The most entertaining parts of the book are
anecdotes about famous and not-yet-famous authors who stop by the King’s
English on their book tours. Isabel Allende is as colorful and passionate
in person as her novels suggest, even during Utah’s winters, and
British mystery writer John Mortimer endures a series of miscalculations
with the aplomb of his defining literary character, barrister Horace
Rumpole. There are
even author signings where nobody shows up.
Burton doesn’t shy from self-examination. She
ruefully notes that she lost a series of business partners due to personal
differences and has failed often as a manager. Her candor balances the
book’s frequently informal and praise-laden prose.

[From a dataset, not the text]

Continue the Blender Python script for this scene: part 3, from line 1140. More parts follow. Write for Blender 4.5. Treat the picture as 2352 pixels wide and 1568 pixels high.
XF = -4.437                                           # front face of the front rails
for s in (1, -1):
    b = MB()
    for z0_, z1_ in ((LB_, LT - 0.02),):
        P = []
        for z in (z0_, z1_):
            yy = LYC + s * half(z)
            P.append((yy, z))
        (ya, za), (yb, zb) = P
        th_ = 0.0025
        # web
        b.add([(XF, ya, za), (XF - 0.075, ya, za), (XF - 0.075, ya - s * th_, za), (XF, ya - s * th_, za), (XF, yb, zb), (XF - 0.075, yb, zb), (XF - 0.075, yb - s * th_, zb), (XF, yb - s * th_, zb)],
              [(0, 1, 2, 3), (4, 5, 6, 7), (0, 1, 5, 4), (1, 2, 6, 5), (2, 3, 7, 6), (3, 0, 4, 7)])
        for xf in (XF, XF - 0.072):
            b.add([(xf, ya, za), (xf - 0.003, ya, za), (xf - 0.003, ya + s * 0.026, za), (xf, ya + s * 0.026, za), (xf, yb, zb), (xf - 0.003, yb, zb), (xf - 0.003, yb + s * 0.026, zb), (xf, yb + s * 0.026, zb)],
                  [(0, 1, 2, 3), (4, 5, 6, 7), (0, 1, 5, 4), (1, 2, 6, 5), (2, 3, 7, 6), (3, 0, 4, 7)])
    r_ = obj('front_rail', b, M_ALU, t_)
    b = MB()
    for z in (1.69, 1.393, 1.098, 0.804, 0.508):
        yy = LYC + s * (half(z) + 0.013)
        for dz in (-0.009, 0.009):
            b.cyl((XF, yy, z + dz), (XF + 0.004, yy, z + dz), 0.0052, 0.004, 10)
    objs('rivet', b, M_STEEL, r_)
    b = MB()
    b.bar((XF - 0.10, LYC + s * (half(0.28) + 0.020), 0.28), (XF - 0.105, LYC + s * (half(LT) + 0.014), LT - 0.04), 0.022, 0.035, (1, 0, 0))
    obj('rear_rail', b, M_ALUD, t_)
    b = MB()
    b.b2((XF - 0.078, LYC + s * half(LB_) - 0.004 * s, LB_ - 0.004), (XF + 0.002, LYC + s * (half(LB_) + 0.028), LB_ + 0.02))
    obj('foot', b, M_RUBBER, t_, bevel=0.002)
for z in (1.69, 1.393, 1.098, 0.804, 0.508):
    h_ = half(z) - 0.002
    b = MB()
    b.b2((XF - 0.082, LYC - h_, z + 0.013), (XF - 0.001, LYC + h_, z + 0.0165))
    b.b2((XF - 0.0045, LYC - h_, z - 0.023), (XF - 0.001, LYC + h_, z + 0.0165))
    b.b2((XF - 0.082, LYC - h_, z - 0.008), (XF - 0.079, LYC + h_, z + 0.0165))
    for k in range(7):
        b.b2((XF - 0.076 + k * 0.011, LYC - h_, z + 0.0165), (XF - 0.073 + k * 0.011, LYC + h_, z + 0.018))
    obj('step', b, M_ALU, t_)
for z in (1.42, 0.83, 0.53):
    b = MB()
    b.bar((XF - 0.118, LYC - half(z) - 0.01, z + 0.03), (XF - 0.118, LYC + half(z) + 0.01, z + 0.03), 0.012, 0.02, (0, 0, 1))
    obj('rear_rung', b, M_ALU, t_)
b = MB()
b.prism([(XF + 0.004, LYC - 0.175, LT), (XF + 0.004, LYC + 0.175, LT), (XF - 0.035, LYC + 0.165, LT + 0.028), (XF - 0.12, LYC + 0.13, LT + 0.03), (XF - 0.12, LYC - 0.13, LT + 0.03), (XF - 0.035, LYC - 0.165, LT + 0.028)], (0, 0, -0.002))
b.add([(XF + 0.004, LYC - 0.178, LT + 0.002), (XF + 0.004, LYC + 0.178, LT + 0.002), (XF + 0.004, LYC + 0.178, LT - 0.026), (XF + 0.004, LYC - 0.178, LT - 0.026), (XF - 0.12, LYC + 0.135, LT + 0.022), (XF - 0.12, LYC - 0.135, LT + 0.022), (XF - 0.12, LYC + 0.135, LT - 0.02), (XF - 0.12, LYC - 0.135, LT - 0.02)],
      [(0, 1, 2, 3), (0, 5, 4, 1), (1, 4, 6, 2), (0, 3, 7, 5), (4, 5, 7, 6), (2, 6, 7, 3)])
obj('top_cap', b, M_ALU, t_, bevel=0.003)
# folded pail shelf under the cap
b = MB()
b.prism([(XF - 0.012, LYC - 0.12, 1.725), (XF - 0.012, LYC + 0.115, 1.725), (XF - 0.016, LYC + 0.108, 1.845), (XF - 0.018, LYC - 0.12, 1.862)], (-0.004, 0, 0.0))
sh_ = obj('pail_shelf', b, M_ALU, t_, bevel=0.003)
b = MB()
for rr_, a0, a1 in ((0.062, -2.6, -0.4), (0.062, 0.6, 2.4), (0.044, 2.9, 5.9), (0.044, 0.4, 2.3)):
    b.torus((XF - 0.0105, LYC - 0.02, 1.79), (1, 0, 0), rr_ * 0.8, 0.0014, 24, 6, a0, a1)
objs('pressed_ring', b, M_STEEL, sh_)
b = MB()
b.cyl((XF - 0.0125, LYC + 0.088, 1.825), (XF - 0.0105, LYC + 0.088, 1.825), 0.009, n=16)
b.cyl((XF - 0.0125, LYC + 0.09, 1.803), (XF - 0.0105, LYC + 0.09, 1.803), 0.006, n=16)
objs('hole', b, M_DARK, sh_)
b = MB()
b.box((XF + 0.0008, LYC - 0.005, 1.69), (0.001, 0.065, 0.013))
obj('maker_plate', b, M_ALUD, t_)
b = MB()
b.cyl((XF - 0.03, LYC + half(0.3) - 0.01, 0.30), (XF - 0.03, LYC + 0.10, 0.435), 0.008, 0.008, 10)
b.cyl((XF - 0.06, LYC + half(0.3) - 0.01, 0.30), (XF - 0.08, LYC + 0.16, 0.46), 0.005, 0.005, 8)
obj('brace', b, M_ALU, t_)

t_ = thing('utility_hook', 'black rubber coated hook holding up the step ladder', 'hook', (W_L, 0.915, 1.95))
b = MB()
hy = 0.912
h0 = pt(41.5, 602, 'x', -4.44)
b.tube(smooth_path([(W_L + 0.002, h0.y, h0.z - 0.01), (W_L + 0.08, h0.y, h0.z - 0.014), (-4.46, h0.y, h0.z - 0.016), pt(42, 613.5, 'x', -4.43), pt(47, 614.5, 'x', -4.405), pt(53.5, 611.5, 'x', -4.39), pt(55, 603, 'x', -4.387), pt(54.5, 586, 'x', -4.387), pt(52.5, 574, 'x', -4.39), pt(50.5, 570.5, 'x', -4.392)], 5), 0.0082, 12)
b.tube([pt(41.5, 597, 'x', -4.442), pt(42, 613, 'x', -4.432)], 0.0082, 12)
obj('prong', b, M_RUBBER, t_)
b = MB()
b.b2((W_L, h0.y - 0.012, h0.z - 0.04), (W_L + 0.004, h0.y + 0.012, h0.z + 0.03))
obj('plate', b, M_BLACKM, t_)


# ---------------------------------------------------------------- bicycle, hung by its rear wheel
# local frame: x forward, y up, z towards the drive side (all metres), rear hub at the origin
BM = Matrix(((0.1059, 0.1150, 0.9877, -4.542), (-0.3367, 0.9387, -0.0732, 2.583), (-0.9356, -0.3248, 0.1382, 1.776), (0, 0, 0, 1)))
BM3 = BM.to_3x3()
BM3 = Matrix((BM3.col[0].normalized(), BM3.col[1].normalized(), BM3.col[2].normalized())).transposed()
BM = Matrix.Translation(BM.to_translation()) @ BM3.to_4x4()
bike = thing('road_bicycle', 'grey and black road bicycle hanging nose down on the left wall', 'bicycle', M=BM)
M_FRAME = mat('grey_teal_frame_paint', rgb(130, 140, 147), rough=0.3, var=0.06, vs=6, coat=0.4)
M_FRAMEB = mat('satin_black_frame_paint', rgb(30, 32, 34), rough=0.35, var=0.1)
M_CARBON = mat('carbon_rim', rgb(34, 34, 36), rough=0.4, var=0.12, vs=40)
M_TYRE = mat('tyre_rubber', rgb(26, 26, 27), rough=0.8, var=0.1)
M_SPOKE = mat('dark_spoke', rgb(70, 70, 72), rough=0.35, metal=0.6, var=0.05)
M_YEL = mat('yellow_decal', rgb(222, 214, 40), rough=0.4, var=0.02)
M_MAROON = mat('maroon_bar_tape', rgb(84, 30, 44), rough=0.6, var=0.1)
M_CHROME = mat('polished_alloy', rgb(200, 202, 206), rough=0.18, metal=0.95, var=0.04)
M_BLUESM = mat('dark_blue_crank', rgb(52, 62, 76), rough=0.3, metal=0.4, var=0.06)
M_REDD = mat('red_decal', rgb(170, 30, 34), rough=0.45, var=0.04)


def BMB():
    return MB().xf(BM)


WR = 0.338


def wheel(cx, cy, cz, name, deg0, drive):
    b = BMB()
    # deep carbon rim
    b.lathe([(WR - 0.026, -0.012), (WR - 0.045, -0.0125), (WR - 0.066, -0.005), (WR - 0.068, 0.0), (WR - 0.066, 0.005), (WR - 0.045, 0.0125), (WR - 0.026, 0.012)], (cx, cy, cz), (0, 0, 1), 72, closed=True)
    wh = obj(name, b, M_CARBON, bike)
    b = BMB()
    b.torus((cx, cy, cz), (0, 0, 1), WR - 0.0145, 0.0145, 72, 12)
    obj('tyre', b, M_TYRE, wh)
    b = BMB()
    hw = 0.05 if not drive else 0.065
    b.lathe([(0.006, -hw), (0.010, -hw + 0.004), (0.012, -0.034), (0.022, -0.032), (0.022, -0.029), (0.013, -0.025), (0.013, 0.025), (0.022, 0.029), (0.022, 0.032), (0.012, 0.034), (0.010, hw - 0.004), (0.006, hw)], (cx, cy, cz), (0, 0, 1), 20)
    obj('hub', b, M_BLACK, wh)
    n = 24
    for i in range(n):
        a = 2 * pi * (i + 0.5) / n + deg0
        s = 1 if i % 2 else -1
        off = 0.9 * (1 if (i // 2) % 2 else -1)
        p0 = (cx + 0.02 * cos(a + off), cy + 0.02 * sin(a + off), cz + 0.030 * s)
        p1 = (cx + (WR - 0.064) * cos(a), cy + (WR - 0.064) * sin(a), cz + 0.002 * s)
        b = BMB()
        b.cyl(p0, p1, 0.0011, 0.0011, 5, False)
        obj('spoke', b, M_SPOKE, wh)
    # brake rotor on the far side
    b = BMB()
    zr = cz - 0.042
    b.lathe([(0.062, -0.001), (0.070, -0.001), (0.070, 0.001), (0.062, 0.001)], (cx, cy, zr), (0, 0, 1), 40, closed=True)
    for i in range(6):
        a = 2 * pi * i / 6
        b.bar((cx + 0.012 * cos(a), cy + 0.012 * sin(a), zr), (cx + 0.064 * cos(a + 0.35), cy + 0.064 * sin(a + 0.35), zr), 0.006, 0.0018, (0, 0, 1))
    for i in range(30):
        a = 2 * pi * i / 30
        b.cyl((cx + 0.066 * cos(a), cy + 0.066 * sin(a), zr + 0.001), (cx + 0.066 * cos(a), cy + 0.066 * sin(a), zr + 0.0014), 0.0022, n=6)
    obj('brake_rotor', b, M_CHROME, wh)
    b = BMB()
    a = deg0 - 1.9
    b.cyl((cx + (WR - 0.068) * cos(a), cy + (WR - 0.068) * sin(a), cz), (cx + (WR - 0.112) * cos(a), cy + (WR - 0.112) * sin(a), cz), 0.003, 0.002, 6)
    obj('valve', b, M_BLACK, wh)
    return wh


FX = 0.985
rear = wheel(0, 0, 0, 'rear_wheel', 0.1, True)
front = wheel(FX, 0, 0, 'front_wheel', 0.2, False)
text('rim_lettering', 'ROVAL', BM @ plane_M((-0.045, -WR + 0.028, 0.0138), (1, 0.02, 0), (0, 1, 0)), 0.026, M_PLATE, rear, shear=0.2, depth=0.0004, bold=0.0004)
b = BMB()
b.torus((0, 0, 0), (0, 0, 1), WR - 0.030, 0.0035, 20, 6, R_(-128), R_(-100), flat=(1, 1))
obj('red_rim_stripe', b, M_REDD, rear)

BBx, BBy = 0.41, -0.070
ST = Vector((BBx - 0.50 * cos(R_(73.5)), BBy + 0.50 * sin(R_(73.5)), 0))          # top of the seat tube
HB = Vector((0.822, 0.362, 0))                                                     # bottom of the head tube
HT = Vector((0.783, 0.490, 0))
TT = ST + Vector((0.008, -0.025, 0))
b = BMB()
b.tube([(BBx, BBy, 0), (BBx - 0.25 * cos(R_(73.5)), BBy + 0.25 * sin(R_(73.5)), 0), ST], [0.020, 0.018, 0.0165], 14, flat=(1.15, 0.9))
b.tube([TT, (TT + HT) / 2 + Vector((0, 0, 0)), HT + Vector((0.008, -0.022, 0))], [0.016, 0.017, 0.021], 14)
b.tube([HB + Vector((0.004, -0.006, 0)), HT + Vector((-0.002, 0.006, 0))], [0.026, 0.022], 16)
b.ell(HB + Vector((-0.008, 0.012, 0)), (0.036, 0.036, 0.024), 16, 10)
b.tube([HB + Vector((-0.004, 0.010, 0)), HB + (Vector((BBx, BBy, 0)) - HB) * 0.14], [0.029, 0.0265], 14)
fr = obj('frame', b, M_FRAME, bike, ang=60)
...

And then come the lists. Burton assembles eighteen
lists of recommendations of books published or sold by the shop. The lists
range from the expected “25 Favorite Young Adult Books,” to those showing the
spirit of independent booksellers—“25 Thrillers with Moral
Heft.” The
appendix offers advice from other booksellers around the country. Many
readers may find good recommendations in these lists, but I found them
ultimately overwhelming. Is Burton competing against Nancy Pearl’s Book
Lust?
The King’s English caught
my eye because of its polished packaging and good page design, and anyone
passionate about independent bookstores should read this story. It suggests
there’s hope for the independent spirit in the twenty-first century.
Pasco Gasbarro
Not of an Age, but for All Time
Shakespeare at the Huntington
by Jane Purcell
San Marino, Calif.: Huntington Library, 2005
85 pages. $12.95
ISBN 0873282019
This is a pleasing book for anyone with an
interest in Shakespeare’s life and works. Jane Purcell, a high school
teacher, offers far more than a handbook or guide to the Huntington
Library’s Shakespeare holdings. The book’s eighty-five pages
contain ninety-eight illustrations—including the inevitable title-pages
and portraits, as well as art inspired by the plays and modern-day photographs
of the library. Purcell’s command of Shakespeare scholarship comes
through on every page, but the knowledge is worn lightly and served up with
a palatable style.
The chapters cover Henry Huntington as a collector;
the authorship controversy; Shakespeare’s life, works, and sources; “bardolatry”—the
idolization of Shakespeare; and fakes and forgeries.
Purcell’s book is a good model for libraries
to follow, as it is a publication that successfully straddles the generic
divides between a monograph, an in-house guide, and an exhibition catalog.